§ **THE PROBLEM**:
Go through the entries below and copy each line containing the word "this".

** BEGIN **

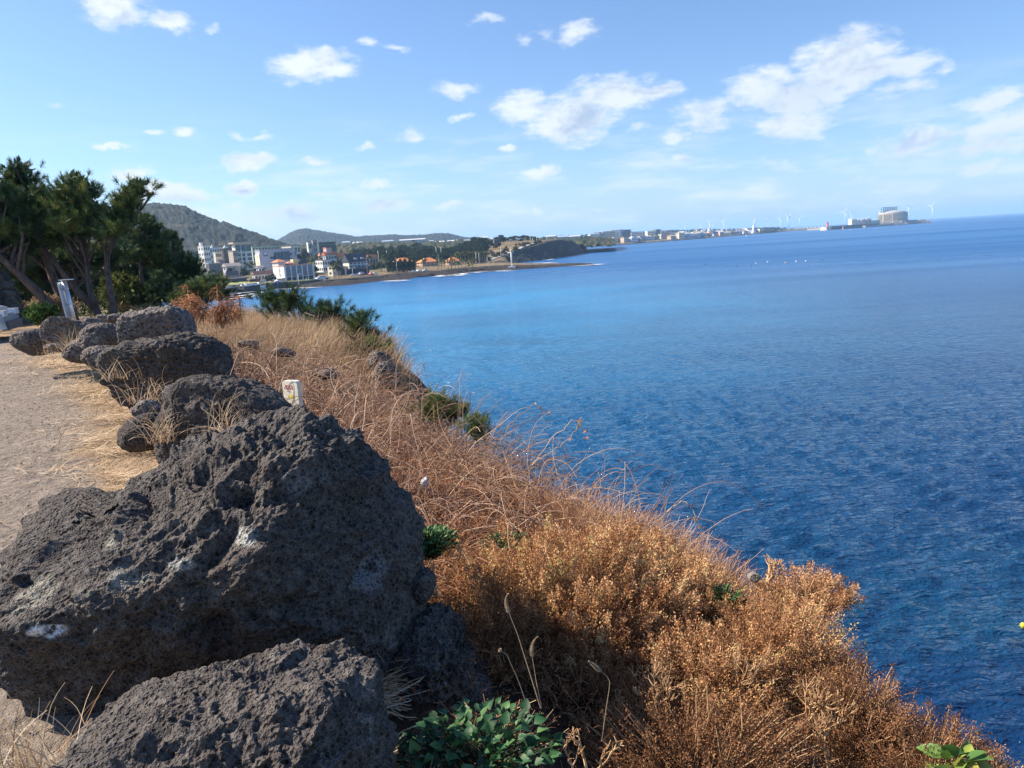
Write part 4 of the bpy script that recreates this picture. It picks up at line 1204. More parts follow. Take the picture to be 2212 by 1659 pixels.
# ------------------------------------------------------------------ stone tower at the left edge
def stone_tower():
    c = PZ(-64, 712, 16.35); c = np.array([c[0], c[1], 16.3])
    Rb, Rt, H = 1.66, 1.16, 1.85
    mb_V, mb_F, A, n0 = [], [], [], 0
    D, F = cube_sphere(7)
    rs = np.random.default_rng(5)
    z = .12; row = 0
    while z < H + .1:
        hr = rs.uniform(.22, .30); Rr = Rb + (Rt - Rb) * min(1, z / H)
        cnt = int(2 * PI * Rr / .33)
        for i in range(cnt):
            a = (i + .5 * (row % 2) + rs.normal() * .1) / cnt * 2 * PI
            s = np.array([.21, .20, hr * .60]) * rs.uniform(.85, 1.2, 3)
            P = D * np.abs(D) ** (-.25)
            P = D / (np.abs(D) ** 3).sum(1)[:, None] ** (1 / 3) * s
            P = P * (1 + fbm(D * 2 + rs.uniform(0, 50), 2, 3)[:, None] * .25)
            R_ = np.array([[math.cos(a), math.sin(a), 0], [-math.sin(a), math.cos(a), 0], [0, 0, 1]])
            P = P[:, [1, 0, 2]] @ R_ + np.array([math.cos(a) * (Rr - .12), math.sin(a) * (Rr - .12), z + rs.normal() * .03])
            mb_V.append(P); mb_F.append(F + n0); n0 += len(P); A.append(np.full(len(P), rs.random()))
        z += hr; row += 1
    # core and capping stones
    core = MB(); core.lathe([(Rb - .2, 0), (Rt - .15, H), (.4, H + .1)], seg=20)
    for k in range(26):
        a, r_ = rs.random() * 2 * PI, rs.random() * Rt * .8
        P = D * np.array([.25, .25, .14]); P = P * (1 + fbm(D * 2 + k, 2, 3)[:, None] * .25)
        mb_V.append(P + np.array([math.cos(a) * r_, math.sin(a) * r_, H + .08])); mb_F.append(F + n0); n0 += len(P); A.append(np.full(len(P), rs.random()))
    mt, bb = material('field_stone')
    t = bb.n('ShaderNodeTexCoord'); n_ = bb.noise(t.outputs['Object'], 8, 5, .7).outputs[0]
    at = bb.n('ShaderNodeAttribute', attribute_name='rnd').outputs['Fac']
    cc = bb.mix(at, (.055, .057, .065, 1), (.16, .15, .15, 1))
    cc = bb.mix(bb.rng(n_, .3, .7), bb.vm('SCALE', cc, scale=.7), cc)
    finish(bb, cc, .95, n_, dist=.03)
    root = empty('stone_tower', c, 'round dry stone tower of dark basalt at the left edge', 'stone tower')
    mesh('stones', np.concatenate(mb_V), np.concatenate(mb_F), mt, root, attr=np.concatenate(A))
    core.build('core', paint((.03, .03, .032), .95), root)


stone_tower()

# metal sign post seen edge-on
def sign_post():
    f = PY(163, 700, 12.9); t = PY(148, 607, 12.9); H = t[2] - f[2] + .12
    base = np.array([f[0], f[1], f[2] - .15])
    root = empty('sign_post', base, 'galvanised sign post seen edge-on in front of the pines', 'sign post')
    al = paint((.62, .65, .68), .35, .8, .05)
    tilt = (t - f) / H; tilt = np.array([-.085, 0, 0])
    p = lambda z: np.array([tilt[0] * z, 0, z])
    MB().tube([p(0), p(H + .05)], .042, 14).build('pole', al, root, True)
    m_ = MB(); r = math.radians(112)
    # thin panel turned almost edge-on, fixed on the left of the pole
    w, hh, th = .42, .62, .022
    ax = np.array([math.cos(r), math.sin(r), 0]); nx = np.array([-ax[1], ax[0], 0])
    P = []
    for zz in (H - hh - .02, H + .02):
        for a_, b_ in ((-w / 2, -th / 2), (w / 2, -th / 2), (w / 2, th / 2), (-w / 2, th / 2)):
            P.append(p(zz) + ax * a_ + nx * (b_ + .066))
    m_.add(P, [(0, 3, 2, 1), (4, 5, 6, 7), (0, 1, 5, 4), (1, 2, 6, 5), (2, 3, 7, 6), (3, 0, 4, 7)])
    m_.build('sign_panel', paint((.50, .53, .58), .4, .6), root)
    for zz in (H - .52, H - .36, H - .10):
        MB().tube([p(zz - .012), p(zz + .012)], .050, 14).build('bracket', al, root, True)
    c_ = MB(); c_.box(p(H + .055) + np.array([.05, 0, 0]), (.20, .12, .012)); c_.build('cap_plate', al, root)


sign_post()


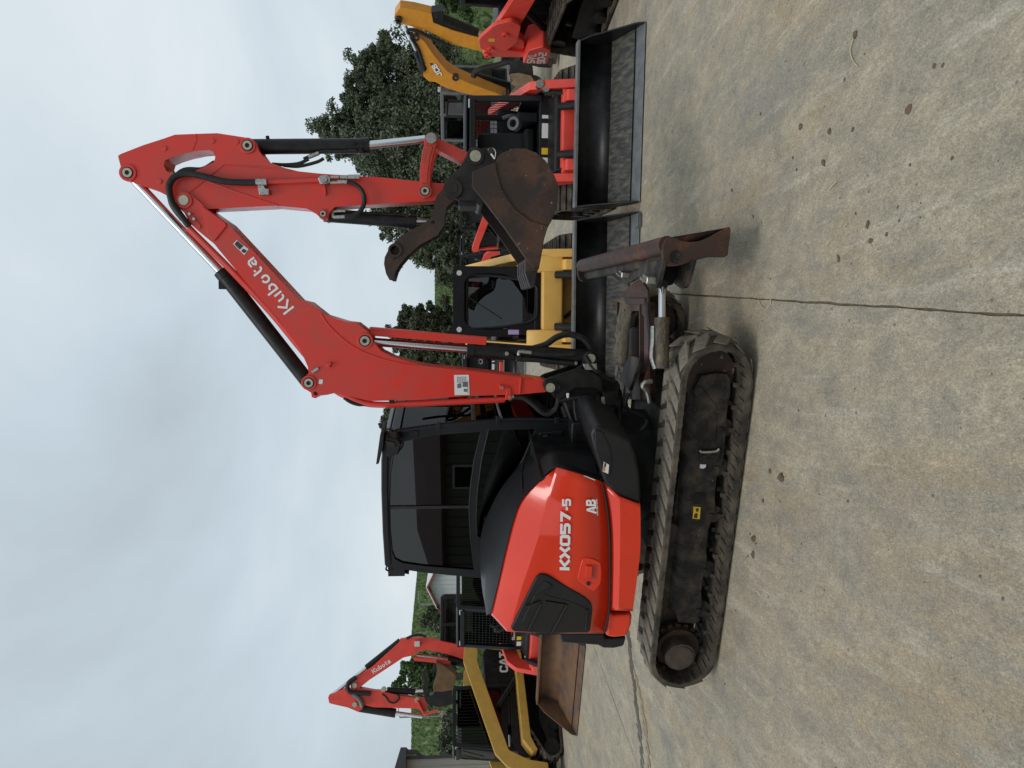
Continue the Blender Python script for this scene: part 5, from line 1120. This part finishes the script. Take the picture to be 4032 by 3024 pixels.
# ================================================================== land, trees and buildings behind
import numpy as np
def hillz(x, y):
    top = 5.7 if x > 0 else 5.7 + min(4.2, -x * .095)
    t = min(1.0, max(0.0, (y - 34) / 106.0)); t = t * t * (3 - 2 * t)
    return -.06 + top * t - max(0, y - 140) * .012
rs = random.Random(11)
ys = [30 + (i / 60.0) ** 1.35 * 190 for i in range(61)]; xs = [-190 + i * 3.0 for i in range(128)]
rows = [[(x, y, hillz(x, y) + (rs.uniform(-.12, .16) if y > 40 else 0)) for x in xs] for y in ys]
CROP = mat('green crop', (.115, .165, .058), .85, col2=(.08, .12, .042), nscale=.35, namt=.8, col3=(.16, .22, .055), n3=2.2, lo3=.55, hi3=.7, bump=.6, bscale=2.0)
tag(G().loft(rows).build('hill', CROP, smooth=0), kind='structure')
def quads(name, C, U, W, m, parent=None):
    n = len(C); v = np.empty((n * 4, 3), np.float32); v[0::4] = C - U - W; v[1::4] = C + U - W; v[2::4] = C + U + W; v[3::4] = C - U + W
    me = bpy.data.meshes.new(name); me.vertices.add(n * 4); me.vertices.foreach_set('co', v.ravel()); me.loops.add(n * 4); me.loops.foreach_set('vertex_index', np.arange(n * 4, dtype=np.int32))
    me.polygons.add(n); me.polygons.foreach_set('loop_start', np.arange(0, n * 4, 4, dtype=np.int32)); me.polygons.foreach_set('loop_total', np.full(n, 4, np.int32)); me.update(); me.validate()
    me.materials.append(m); o = bpy.data.objects.new(name, me); COL.objects.link(o)
    if parent: o.parent = parent
    return o
ng = np.random.default_rng(5)
def randdir(n):
    d = ng.normal(size=(n, 3)); return d / np.linalg.norm(d, axis=1)[:, None]
def crop_rows():
    n = 42000; y = 42 + ng.random(n) ** 1.1 * 100; x = (ng.random(n) * 2 - 1) * (y * .62 + 6); y = np.where(ng.random(n) < .3, 132 + ng.random(n) * 10, y)
    z = np.array([hillz(a, b) for a, b in zip(x, y)])
    C = np.stack([x, y, z + .22], 1); W = np.stack([ng.normal(size=n) * .10, ng.normal(size=n) * .10, np.full(n, .28) + ng.random(n) * .14], 1); U = np.stack([np.full(n, .10), ng.normal(size=n) * .05, ng.normal(size=n) * .05], 1)
    return quads('crop_plants', C, U, W, CROP)
tag(crop_rows(), 'green crop plants covering the hillside field', 'crop', kind='stuff')
def leafmat(name, a, b, c):
    m = mat(name, a, .6, col2=b, nscale=1.1, namt=.9, lo=.38, hi=.62, col3=c, n3=5.5, lo3=.58, hi3=.7); return m
LEAF = leafmat('dark tree leaves', (.066, .086, .048), (.105, .13, .072), (.165, .19, .115))
LEAF2 = leafmat('feathery needles', (.055, .068, .034), (.085, .10, .045), (.12, .13, .06))
LEAF3 = leafmat('fresh green leaves', (.06, .10, .03), (.10, .155, .045), (.14, .19, .07))
BARK = mat('grey brown bark', (.07, .055, .042), .9, col2=(.12, .10, .08), nscale=9, namt=.7, bump=.5, bscale=18)
def tree(label, lobes, d, leaf, m, dens=1.0, droop=0.0, name='tree', cat='tree', group=None, trunk_px=None, spread=.75):
    """lobes: (px, py, radius in photo pixels of the 2212 px view) measured at distance d"""
    k = 1.8228; L = []
    for a, b, r in lobes:
        P = atd((a * k, b * k), d); L.append((P, r * k / FPX * d))
    base = sum((l[0] for l in L), V()) / len(L); bx = base.x if trunk_px is None else atd((1800, trunk_px * k), d).x
    bz = hillz(bx, d) if d > 32 else 0.0
    e = empty(name, (bx, d, bz), 0, label, cat, group)
    Cs, Us, Ws = [], [], []
    for P, r in L:
        dep = r * .8
        nc = max(14, int(58 * r * r * dens)); D = randdir(nc); rad = ng.random(nc) ** .42 * (1 + .22 * ng.normal(size=nc))
        cc = np.array(P) + D * rad[:, None] * np.array([r, dep, r]) + np.array([0, ng.normal() * .6, 0])
        for q in cc:
            nl = int(105 * min(1.2, dens) * (.5 + ng.random() * .9)); cs = (.26 + ng.random() * .40) * spread * max(.5, min(1.3, r / 1.6))
            dd = randdir(nl) * (ng.random(nl) ** .5)[:, None] * cs * np.array([1.15, 1.15, .75])
            c = q + dd; u = randdir(nl); w_ = randdir(nl); w_[:, 2] -= droop; w_ = np.cross(u, w_) if droop == 0 else w_
            w_ /= np.linalg.norm(w_, axis=1)[:, None]; u = np.cross(w_, randdir(nl)); u /= np.linalg.norm(u, axis=1)[:, None] + 1e-6
            s = leaf * (.6 + ng.random(nl) * .8)
            Cs.append(c); Us.append(u * (s * .42)[:, None]); Ws.append(w_ * (s * (.9 if droop == 0 else 1.5))[:, None])
    C = np.concatenate(Cs) - np.array([bx, d, bz]); U = np.concatenate(Us); W = np.concatenate(Ws)
    keep = C[:, 2] > .25
    quads('crown', C[keep], U[keep], W[keep], m, e)
    top = max(l[0].z for l in L) - bz; g = G()
    g.tube([(0, 0, -.1), (.05, 0, top * .3), (base.x - bx, 0, top * .62), (base.x - bx, 0, top * .9)], lambda t: .26 * (1 - .8 * t) * (.5 + .12 * top), 10)
    g.build('trunk', BARK, e)
    lm = G()
    for P, r in L:
        q = V((P.x - bx, P.y - d, P.z - bz)); st = V(((base.x - bx) * .6, 0, min(top * .55, max(.3, q.z * .5)))); lm.tube([st, st.lerp(q, .5) + V((0, .1, .15)), q], lambda t: .10 * (1 - .75 * t), 7)
    lm.build('limbs', BARK, e)
    return e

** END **

§ **TASK OUTPUT**:
Write part 4 of the bpy script that recreates this picture. It picks up at line 1204. More parts follow. Take the picture to be 2212 by 1659 pixels.
Continue the Blender Python script for this scene: part 5, from line 1120. This part finishes the script. Take the picture to be 4032 by 3024 pixels.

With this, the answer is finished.